→ **EXERCISE REQUIREMENTS**
Locate the word "Blender" in the entries below, then gather every line that holds it.

-- Start of RECORDS SUPPLIED --

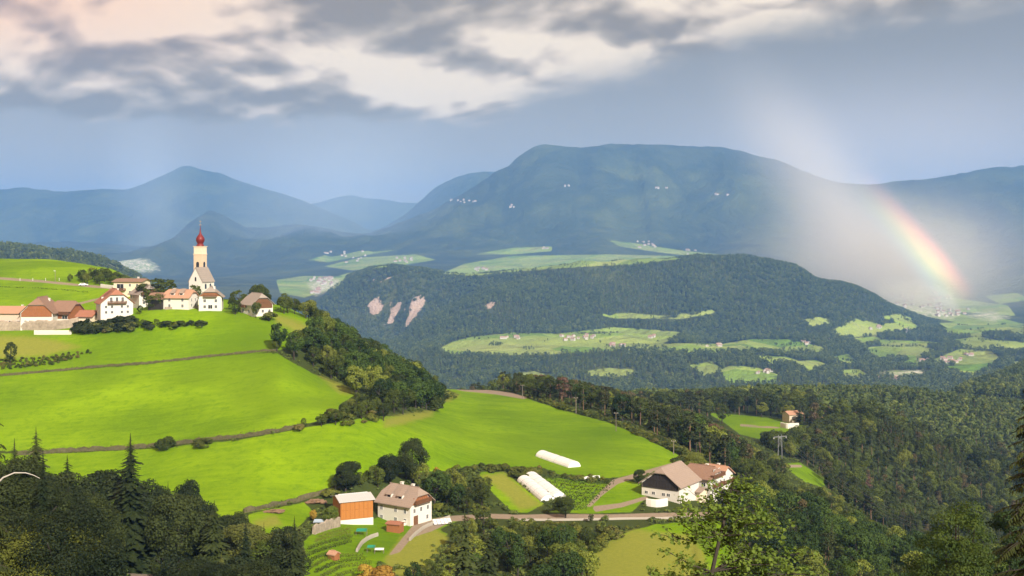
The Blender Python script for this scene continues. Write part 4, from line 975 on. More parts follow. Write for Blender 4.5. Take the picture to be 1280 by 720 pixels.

-- End of RECORDS SUPPLIED --
-- Start of RECORDS SUPPLIED --

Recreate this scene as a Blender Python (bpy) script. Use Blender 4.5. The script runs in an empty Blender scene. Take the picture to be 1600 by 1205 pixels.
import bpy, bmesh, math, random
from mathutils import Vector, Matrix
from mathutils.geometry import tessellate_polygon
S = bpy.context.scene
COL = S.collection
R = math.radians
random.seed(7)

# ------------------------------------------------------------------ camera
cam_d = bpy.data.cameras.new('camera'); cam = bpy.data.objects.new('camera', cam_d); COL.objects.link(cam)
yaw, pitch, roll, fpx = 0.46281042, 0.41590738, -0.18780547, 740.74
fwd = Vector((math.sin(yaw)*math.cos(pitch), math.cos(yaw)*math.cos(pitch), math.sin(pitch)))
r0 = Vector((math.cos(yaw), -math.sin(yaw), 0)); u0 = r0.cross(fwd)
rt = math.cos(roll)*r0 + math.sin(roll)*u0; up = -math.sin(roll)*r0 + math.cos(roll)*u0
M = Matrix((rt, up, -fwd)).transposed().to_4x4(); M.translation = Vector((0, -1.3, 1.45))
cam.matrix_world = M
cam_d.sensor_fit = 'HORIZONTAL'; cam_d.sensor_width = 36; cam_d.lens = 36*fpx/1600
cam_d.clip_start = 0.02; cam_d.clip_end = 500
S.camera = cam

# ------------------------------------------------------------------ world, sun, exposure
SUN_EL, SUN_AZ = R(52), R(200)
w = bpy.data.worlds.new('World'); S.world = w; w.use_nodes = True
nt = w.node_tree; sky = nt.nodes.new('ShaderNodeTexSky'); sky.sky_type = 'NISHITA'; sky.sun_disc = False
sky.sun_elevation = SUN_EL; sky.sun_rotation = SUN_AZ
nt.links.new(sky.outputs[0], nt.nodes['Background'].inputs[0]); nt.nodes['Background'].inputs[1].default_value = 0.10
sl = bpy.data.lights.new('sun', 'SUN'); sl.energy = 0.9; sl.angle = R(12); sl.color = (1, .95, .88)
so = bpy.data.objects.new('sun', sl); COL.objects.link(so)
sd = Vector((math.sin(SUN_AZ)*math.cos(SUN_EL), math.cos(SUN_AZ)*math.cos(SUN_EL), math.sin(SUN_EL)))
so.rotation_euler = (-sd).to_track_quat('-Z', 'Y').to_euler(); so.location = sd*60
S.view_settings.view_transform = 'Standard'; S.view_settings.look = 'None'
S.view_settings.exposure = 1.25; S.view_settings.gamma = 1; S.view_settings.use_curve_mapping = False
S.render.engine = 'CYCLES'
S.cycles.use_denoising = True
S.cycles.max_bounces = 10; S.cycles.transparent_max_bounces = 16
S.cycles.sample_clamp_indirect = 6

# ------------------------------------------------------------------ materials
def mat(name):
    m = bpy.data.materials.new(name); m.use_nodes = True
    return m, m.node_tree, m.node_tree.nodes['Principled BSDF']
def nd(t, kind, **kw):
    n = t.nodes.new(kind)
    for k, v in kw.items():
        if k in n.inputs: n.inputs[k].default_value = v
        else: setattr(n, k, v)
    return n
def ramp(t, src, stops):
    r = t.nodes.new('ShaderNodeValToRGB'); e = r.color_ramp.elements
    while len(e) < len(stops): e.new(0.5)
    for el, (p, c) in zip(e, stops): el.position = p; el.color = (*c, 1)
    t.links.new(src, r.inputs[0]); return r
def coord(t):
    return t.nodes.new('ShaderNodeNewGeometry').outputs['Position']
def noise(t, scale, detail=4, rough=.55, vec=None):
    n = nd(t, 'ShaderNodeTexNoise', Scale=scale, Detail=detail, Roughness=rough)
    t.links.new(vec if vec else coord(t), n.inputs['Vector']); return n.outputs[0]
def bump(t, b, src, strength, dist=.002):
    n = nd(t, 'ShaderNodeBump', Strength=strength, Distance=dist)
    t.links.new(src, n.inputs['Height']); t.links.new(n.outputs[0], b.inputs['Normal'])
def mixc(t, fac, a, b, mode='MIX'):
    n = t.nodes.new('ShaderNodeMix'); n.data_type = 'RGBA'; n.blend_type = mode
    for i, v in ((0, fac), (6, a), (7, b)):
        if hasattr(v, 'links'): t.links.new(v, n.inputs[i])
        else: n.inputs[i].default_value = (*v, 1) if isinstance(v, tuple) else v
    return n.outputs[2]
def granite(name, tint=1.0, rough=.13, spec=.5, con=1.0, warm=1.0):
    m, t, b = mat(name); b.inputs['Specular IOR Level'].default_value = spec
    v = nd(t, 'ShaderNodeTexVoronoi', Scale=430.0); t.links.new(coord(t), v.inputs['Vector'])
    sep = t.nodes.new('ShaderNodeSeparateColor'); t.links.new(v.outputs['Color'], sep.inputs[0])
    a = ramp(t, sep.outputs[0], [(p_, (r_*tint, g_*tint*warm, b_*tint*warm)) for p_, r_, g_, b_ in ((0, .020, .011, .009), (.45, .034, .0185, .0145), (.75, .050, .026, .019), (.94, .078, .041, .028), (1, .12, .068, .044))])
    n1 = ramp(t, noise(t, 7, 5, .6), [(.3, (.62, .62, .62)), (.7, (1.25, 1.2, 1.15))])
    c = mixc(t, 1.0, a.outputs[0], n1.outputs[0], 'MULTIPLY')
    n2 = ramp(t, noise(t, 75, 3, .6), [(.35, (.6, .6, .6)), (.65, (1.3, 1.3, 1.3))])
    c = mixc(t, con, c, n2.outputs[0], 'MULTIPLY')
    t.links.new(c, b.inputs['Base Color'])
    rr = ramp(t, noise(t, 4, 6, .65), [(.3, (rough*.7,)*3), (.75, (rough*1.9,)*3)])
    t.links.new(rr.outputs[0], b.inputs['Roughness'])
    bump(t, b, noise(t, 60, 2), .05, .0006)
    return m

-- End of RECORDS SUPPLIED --

→ **ANSWER FOR THIS EXERCISE**
The Blender Python script for this scene continues. Write part 4, from line 975 on. More parts follow. Write for Blender 4.5. Take the picture to be 1280 by 720 pixels.
Recreate this scene as a Blender Python (bpy) script. Use Blender 4.5. The script runs in an empty Blender scene. Take the picture to be 1600 by 1205 pixels.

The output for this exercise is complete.